— START —

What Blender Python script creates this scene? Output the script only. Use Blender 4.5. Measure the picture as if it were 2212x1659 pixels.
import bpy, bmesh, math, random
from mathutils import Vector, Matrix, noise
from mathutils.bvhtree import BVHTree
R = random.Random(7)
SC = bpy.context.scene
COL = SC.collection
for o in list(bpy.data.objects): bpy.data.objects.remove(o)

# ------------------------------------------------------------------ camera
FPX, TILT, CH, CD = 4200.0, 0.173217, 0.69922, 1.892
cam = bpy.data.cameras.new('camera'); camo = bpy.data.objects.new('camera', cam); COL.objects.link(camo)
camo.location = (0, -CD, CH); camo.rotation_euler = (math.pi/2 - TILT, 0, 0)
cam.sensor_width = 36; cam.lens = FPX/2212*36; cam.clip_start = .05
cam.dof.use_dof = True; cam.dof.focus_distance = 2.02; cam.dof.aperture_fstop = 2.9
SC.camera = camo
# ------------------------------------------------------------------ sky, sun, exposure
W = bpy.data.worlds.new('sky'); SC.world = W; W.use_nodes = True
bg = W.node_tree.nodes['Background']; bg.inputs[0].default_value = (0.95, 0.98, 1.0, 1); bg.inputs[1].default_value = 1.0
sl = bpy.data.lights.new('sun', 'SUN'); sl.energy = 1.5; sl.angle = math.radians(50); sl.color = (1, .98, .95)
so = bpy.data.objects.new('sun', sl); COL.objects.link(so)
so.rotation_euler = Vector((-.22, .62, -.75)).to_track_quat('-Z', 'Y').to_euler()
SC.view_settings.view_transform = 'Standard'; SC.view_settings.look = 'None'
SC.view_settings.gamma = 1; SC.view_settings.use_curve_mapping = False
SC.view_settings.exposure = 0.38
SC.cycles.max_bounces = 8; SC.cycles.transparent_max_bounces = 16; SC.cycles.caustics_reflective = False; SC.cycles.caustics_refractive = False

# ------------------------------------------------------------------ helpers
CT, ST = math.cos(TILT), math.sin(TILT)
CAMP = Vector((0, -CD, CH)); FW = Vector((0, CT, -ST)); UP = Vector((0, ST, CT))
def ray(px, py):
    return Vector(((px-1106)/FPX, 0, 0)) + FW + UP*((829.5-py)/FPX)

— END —

• WHAT TO DO
Copy out all lines from the material above that contain the string "scene".

• ANSWER TO THE PROBLEM
What Blender Python script creates this scene? Output the script only. Use Blender 4.5. Measure the picture as if it were 2212x1659 pixels.
SC = bpy.context.scene